Problem description: Every line with the string "scene" should be gathered.

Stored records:

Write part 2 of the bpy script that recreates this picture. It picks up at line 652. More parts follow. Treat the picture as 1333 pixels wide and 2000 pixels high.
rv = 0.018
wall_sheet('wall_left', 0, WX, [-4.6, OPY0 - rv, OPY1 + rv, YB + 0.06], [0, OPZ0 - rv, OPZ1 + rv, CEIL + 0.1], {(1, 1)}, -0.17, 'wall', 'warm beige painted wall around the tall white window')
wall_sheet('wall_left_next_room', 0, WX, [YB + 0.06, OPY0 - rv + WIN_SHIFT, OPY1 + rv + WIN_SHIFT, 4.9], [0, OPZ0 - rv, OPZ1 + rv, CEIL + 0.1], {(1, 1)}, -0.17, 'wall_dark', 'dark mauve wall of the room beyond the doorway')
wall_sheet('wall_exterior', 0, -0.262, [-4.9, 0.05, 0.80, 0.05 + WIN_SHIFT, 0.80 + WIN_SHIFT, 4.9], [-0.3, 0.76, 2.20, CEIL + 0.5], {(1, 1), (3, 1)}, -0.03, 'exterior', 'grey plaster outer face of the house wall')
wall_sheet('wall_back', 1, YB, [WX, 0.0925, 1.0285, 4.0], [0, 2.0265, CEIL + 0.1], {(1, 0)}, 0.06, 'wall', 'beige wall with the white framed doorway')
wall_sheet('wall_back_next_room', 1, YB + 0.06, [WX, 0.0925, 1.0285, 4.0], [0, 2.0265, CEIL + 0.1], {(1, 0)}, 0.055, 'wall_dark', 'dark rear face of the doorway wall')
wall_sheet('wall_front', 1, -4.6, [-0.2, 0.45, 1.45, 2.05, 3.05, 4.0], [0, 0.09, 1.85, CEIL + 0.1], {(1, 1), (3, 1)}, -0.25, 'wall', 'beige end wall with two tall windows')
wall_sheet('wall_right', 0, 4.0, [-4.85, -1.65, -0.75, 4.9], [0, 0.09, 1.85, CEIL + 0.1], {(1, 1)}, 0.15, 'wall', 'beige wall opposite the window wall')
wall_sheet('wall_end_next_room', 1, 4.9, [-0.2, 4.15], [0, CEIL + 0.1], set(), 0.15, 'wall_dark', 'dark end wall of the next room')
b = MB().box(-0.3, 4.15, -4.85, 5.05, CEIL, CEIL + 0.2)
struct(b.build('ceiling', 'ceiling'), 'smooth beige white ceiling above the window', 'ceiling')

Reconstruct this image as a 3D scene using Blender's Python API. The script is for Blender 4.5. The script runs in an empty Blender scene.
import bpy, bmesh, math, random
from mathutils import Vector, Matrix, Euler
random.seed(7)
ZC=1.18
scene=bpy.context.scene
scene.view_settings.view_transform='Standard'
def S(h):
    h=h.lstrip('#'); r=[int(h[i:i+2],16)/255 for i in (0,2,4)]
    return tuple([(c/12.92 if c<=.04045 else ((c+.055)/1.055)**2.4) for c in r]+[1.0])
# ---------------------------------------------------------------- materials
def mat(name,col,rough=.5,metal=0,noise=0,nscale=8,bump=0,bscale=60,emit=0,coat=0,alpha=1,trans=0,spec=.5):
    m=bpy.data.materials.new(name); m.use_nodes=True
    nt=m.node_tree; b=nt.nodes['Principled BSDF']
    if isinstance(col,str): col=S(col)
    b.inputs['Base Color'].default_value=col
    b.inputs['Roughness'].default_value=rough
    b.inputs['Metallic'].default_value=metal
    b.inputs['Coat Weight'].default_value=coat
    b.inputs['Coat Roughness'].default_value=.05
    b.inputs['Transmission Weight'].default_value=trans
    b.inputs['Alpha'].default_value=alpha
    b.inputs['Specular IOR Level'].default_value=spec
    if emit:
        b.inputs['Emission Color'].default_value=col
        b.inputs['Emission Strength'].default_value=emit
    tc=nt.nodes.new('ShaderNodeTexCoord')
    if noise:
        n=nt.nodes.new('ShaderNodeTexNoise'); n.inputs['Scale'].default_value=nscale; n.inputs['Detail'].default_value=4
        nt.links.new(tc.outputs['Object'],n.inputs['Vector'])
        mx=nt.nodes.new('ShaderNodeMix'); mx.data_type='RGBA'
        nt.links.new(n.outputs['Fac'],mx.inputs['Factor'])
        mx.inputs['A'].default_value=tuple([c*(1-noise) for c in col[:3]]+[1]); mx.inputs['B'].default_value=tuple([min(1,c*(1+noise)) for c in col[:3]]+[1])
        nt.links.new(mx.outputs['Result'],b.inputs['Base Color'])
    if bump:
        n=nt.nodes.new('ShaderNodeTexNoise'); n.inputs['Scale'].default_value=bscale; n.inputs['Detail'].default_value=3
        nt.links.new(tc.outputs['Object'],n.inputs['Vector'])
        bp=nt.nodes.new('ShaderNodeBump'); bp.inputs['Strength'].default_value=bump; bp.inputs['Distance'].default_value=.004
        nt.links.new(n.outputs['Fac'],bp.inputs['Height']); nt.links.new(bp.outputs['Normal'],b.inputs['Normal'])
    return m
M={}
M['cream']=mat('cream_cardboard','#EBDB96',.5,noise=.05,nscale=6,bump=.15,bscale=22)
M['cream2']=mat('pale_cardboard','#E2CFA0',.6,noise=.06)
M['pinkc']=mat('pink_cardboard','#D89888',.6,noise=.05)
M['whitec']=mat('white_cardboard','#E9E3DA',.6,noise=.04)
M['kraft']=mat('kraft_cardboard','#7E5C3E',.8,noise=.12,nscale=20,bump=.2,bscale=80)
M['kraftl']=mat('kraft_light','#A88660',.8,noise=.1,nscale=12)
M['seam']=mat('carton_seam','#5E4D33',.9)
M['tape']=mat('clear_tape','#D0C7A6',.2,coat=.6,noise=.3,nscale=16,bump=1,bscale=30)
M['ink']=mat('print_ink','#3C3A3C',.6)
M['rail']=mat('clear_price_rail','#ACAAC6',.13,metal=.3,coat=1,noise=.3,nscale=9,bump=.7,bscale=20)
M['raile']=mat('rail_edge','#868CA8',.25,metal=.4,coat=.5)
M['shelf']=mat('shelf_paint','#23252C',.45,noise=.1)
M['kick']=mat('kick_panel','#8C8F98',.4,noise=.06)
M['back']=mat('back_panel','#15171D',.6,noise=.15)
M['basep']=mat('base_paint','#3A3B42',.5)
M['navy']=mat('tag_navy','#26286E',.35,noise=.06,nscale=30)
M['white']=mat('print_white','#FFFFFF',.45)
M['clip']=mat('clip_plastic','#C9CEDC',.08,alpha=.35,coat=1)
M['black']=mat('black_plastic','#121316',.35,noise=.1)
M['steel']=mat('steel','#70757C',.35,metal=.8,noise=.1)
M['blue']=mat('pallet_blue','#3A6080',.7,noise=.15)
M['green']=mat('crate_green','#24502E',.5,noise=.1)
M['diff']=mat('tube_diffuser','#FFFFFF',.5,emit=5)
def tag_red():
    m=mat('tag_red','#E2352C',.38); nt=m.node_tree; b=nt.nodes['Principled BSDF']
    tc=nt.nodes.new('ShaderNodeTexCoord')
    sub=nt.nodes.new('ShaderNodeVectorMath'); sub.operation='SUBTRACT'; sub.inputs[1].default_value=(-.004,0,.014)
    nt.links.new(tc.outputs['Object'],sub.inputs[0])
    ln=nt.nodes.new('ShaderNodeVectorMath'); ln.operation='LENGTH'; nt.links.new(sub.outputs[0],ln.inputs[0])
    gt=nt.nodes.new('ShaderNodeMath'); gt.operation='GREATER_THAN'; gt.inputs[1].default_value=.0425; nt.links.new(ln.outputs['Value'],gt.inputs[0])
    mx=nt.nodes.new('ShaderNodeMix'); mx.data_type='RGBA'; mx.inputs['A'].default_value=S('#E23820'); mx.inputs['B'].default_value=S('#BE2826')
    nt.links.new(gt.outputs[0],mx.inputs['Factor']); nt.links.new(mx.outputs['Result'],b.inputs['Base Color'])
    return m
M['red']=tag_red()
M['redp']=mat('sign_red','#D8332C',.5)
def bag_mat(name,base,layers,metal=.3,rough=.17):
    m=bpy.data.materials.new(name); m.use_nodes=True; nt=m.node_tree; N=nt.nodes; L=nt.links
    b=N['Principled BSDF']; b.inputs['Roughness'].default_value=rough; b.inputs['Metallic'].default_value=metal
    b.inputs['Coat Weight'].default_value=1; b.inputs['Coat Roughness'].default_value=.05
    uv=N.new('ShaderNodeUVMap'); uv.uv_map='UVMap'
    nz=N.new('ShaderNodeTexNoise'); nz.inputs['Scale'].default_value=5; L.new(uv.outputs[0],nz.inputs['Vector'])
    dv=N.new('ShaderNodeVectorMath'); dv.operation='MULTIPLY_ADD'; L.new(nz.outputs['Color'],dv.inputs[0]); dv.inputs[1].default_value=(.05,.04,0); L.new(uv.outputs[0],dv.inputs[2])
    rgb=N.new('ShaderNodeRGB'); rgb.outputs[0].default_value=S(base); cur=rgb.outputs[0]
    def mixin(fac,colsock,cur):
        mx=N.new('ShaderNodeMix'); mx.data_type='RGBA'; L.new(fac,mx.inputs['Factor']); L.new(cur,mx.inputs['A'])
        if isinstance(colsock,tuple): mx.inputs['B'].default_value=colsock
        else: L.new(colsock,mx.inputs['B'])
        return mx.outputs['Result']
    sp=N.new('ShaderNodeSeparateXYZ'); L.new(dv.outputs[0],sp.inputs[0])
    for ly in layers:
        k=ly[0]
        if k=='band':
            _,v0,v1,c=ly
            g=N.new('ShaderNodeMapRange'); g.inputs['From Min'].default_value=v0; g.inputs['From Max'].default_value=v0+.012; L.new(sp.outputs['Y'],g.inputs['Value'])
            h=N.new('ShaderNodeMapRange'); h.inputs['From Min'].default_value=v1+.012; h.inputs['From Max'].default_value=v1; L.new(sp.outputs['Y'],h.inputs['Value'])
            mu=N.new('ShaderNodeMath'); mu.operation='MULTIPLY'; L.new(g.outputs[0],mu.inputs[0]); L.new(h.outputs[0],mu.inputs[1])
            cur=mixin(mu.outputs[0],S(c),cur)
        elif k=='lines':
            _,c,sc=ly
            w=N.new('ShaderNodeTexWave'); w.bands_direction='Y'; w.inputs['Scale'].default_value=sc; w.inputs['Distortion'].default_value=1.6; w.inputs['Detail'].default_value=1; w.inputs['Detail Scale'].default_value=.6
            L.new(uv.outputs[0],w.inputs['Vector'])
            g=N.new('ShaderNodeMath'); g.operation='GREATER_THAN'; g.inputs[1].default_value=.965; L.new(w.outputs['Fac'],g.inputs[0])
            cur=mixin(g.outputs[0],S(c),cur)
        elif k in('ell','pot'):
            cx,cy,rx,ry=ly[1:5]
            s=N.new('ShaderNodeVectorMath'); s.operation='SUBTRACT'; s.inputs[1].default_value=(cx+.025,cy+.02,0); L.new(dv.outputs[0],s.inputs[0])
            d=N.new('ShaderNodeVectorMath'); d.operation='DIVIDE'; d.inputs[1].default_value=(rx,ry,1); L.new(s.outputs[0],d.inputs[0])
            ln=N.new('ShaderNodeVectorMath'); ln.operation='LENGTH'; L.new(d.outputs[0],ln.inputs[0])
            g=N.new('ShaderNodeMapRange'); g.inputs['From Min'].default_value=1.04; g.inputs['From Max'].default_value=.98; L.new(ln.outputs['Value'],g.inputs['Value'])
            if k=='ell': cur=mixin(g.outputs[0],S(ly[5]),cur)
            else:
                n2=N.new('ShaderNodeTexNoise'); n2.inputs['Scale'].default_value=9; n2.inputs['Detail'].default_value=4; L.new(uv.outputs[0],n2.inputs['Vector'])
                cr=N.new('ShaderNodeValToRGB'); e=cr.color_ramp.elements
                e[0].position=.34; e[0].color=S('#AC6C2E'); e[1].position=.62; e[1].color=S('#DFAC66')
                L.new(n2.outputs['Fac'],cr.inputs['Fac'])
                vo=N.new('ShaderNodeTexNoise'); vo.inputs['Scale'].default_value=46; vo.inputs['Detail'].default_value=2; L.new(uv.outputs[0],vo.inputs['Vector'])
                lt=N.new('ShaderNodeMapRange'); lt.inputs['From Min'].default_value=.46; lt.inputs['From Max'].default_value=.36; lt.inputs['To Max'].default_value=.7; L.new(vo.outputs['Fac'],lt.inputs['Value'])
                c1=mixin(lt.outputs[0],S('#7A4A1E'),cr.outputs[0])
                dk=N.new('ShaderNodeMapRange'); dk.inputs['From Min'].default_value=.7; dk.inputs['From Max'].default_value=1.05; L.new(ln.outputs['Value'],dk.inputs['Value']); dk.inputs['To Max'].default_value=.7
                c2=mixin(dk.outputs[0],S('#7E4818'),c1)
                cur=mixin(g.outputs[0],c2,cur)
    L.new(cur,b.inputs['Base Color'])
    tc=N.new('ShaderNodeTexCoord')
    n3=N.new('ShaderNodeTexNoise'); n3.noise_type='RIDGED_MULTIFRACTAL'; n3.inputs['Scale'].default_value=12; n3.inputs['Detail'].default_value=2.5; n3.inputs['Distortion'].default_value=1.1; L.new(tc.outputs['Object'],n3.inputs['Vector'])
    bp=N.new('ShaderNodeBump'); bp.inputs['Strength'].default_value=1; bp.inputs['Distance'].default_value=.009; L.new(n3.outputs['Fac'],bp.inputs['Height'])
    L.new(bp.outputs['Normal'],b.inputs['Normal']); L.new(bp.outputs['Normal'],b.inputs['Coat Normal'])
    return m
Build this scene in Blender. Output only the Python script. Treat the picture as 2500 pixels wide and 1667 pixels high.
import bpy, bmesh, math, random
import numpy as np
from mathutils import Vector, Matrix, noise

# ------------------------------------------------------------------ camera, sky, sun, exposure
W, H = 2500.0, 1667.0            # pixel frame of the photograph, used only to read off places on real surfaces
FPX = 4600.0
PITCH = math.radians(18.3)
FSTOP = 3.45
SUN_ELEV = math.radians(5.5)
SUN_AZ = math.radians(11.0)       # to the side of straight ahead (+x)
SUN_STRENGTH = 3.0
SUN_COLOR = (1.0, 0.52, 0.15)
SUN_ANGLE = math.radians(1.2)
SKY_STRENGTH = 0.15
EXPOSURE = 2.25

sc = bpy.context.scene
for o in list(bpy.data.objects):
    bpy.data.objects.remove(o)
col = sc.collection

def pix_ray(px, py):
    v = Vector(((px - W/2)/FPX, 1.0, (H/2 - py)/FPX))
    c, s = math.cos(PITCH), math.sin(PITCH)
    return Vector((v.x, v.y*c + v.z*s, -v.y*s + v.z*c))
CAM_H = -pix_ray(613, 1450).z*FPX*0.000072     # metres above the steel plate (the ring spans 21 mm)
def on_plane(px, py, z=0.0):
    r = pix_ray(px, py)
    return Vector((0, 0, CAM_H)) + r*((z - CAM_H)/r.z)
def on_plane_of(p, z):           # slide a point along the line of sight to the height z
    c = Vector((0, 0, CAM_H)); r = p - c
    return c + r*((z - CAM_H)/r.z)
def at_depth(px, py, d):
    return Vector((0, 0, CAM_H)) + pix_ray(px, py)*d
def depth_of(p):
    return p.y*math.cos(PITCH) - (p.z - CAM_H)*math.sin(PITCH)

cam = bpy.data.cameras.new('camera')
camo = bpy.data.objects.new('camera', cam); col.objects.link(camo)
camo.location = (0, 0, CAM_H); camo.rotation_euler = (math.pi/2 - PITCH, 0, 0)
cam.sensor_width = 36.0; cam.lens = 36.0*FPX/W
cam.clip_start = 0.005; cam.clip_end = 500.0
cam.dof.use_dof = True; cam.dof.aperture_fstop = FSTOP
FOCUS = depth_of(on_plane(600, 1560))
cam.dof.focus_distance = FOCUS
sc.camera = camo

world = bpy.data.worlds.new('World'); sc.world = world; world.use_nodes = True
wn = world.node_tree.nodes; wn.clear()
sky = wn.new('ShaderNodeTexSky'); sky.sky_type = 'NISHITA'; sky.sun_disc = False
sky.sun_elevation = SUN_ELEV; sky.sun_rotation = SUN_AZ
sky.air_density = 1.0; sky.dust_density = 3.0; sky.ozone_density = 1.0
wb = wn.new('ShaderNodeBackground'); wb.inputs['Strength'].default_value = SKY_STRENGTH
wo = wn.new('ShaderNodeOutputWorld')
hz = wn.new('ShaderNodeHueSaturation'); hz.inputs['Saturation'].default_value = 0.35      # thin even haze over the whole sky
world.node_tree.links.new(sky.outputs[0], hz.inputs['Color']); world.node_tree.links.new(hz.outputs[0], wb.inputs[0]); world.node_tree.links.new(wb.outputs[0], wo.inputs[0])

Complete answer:
Reconstruct this image as a 3D scene using Blender's Python API. The script is for Blender 4.5. The script runs in an empty Blender scene.
scene=bpy.context.scene
scene.view_settings.view_transform='Standard'
Build this scene in Blender. Output only the Python script. Treat the picture as 2500 pixels wide and 1667 pixels high.
sc = bpy.context.scene